In my teen and early adult years, I really had the blame game down. It was convenient that I came from an alcoholic, divorced home, and since the primary alcoholic was dead, he couldn't even make it up to me. Woe is me, my life is ruined and it's all somebody else's fault! I became a control freak, because I had all the justification in the world that I had to do everything myself or nothing would turn out the way I wanted it.
There wasn't any great awakening as to when I started to act on the third option, and beginning to live and let live. I struggle with it every day, but at least I have some experience.... do this, say this, act this way... feel bad, rotten, worthless, out of control all day.
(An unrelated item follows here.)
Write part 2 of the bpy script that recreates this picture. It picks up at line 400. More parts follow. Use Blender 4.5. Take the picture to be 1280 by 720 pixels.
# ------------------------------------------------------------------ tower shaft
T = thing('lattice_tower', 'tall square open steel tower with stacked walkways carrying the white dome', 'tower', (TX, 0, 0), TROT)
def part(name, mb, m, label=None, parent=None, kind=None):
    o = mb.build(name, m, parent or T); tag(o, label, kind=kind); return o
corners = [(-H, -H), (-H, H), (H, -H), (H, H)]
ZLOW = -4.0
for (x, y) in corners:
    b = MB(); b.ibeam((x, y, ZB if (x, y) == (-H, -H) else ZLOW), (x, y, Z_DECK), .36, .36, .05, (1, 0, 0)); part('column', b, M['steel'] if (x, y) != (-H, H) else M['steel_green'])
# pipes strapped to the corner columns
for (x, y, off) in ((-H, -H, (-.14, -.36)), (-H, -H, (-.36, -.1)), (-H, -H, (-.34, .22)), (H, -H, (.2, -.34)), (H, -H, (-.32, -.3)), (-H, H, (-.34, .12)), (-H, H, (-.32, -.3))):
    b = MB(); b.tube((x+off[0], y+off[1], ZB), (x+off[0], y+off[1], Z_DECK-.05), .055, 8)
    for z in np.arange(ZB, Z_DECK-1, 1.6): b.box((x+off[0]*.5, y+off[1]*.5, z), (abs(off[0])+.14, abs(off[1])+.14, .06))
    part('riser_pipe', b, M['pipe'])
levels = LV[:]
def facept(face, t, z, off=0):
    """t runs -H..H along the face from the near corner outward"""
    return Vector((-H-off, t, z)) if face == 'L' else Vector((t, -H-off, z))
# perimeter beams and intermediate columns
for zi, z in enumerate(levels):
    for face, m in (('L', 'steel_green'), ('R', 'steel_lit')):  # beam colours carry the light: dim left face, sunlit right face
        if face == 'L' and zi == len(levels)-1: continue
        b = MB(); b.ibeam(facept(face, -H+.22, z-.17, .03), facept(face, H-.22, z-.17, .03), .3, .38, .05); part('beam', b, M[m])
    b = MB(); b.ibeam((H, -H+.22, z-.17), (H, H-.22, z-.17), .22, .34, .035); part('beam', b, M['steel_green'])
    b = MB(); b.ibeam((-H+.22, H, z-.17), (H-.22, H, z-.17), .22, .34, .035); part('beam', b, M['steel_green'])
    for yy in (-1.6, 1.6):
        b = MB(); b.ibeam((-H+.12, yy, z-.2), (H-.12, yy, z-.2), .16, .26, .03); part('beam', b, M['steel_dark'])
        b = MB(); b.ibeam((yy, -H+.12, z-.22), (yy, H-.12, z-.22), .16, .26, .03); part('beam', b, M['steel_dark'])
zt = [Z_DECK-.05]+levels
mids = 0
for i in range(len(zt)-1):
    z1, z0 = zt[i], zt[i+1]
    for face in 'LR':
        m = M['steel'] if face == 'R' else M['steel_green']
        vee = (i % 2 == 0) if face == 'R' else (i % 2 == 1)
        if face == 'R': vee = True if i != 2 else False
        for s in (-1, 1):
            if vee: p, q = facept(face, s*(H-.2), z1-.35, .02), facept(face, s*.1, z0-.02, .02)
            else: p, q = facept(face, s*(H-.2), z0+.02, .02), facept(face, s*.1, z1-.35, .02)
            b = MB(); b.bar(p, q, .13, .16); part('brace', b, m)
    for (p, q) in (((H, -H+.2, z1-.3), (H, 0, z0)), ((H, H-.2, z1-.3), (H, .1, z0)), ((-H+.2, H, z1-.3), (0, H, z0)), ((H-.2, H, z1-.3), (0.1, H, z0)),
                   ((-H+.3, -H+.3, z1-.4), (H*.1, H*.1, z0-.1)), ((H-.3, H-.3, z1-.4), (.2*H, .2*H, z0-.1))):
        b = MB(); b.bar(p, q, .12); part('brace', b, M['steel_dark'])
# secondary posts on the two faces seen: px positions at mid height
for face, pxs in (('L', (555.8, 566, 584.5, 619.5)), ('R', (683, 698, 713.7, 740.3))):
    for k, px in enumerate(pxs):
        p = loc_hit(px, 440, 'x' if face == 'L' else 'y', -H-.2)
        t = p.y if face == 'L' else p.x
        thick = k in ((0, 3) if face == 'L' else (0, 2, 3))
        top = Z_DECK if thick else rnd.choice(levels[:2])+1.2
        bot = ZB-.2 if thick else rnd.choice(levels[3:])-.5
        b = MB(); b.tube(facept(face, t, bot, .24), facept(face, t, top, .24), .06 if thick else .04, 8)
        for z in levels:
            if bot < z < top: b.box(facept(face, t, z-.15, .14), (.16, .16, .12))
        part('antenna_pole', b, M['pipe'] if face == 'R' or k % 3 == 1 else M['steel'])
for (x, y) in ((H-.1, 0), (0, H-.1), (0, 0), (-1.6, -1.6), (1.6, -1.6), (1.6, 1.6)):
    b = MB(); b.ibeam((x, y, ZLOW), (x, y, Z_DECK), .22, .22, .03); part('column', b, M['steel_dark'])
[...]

Do something else, say something different, act a different way - can feel good, worthwhile. Even loved sometimes.
I do have a third option, besides running the entire show myself, or letting everyone else and everything else walk all over me. It's not always easy to see the middle ground. Sometimes it's a broad highway, sometimes it's a sharp picket fence with deep ditches on both sides. But the more time spent walking there, the wider the road gets. The more time spent in the ditches (either side), the harder it seems to find the road.
I think when we engage in blame, at least for me, it's a sense of despiration. "Why are you not taking responsibility?" "Why are you not stepping up to the plate?" "Why do I feel like the only competent person here?"
I have learned as time has gone on that blame is the desire to look for a victim to take my problems for me. Accountability is the action of standing up and owning what I actually did--not what I imagined I did, or what others imagined I did, or what others WANT to believe I did--and being willing to amend for the action if there was harm involved.
Responsibiity is a hard one for me. I was the scapegoat as a child. I was blamed for the weather, finances, everything....
I have come to accept responsibiity for that I am responsible for my life now. My parents may have almost destroyed me but I am responsible alone for my recovery. In some ways taking back my own responsibility means I no longer take on responsibility for others. I do not blur that line anymore.